Tips for Managing Condo Association Employee Annual Reviews


The end of the year often brings one of many challenges for Condo Association Boards, which is Condo Association employee annual reviews.  Your involvement in this process will depend on your community.  Some Condo Associations can have half a dozen employees or more.  Beyond your property manager, you might have assistant managers, concierges, office staff, chief engineers, and maintenance staff.  Some communities fully delegate the performance review process of subordinates to the property manager.  Other Boards may want to be more hands on and review every single employee.  No matter what your situation, you must ensure that you are being consistent and effective with your Condo Association employee annual reviews.

Stay Consistent With Your Process

Yes, yes it is.

When you developed your initial process, you should have set ground rules with your Management and employees as to your level of involvement.  You must stay consistent with this approach.  Resist the urge to change your mind for whatever reason.  For example, if one Board member had a bad experience with one concierge and now wants to rate all of them, self-police on the Board and don’t let that fly.  If you must, change the process in future years, but don’t mess with the current one.  
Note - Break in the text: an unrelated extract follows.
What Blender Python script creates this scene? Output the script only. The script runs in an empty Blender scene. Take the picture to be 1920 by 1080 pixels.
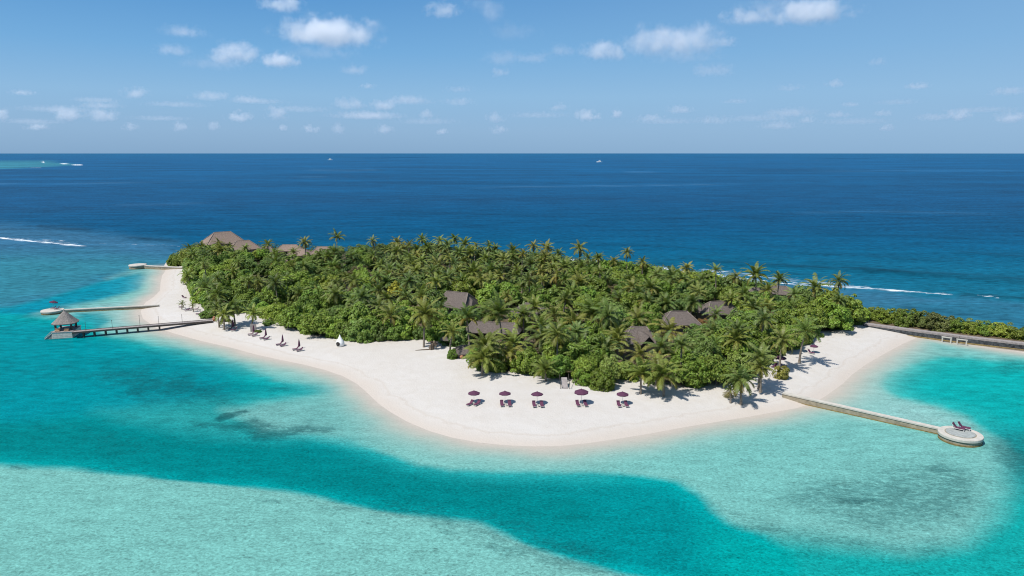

Similarly, if you set compensation expectations, do not shift them just to shift them.  If your Association is suddenly broke, that’s one thing.  But don’t change the method of rating, even if you screwed it up.  Own the mistake, treat your staff fairly, and fix it for the next year.  

Be Extra Cautious When Taking Corrective Action

If corrective action is coming, do it right.

If you are going to take corrective action, you need to be extra vigilant about providing feedback and documenting said feedback.  This is a process that you need to be vigilant about throughout the entire year.  If you think that corrective action is going to be termination, you may want to consult with your legal representation.  There may be local rules you are not aware of that your lawyer can fill you in on.

Your Association also should set rules with Management as to when the Board wants to be involved in terminations.  Make sure that you are empowering your Management to run the building appropriately and not creating unneeded hurdles.  

Set Rules Among the Board for Providing Feedback

It is very important that the Board be careful to delineate throughout the year what is an individual Board member’s opinion versus the opinion of the Board as a whole.  An individual Board member generally does not have the authority to discipline or speak for the Board.  If one person is out of line, make sure that the Board as a whole slaps them down and makes it clear to Management that it was not a Board comment.  In general, Board members should avoid citing individual displeasure.  If a Board member feels they must do this, ensure they preface such feedback as “my personal opinion.”  This is an issue Board members must be vigilant about self-policing.  Inadvertent feedback can be damaging during Condo Association employee annual reviews.

Take the Process Seriously

Performance management is a critical part of any organization.  Your Association is counting upon the Board to ensure that employees are professional and effective.  Ensuring that everyone is pulling their weight is arguably a part of your fiduciary duty.  Make sure that your Board understands its role versus that of Management when it comes to employees, and you’ll lead a Better Condo Life.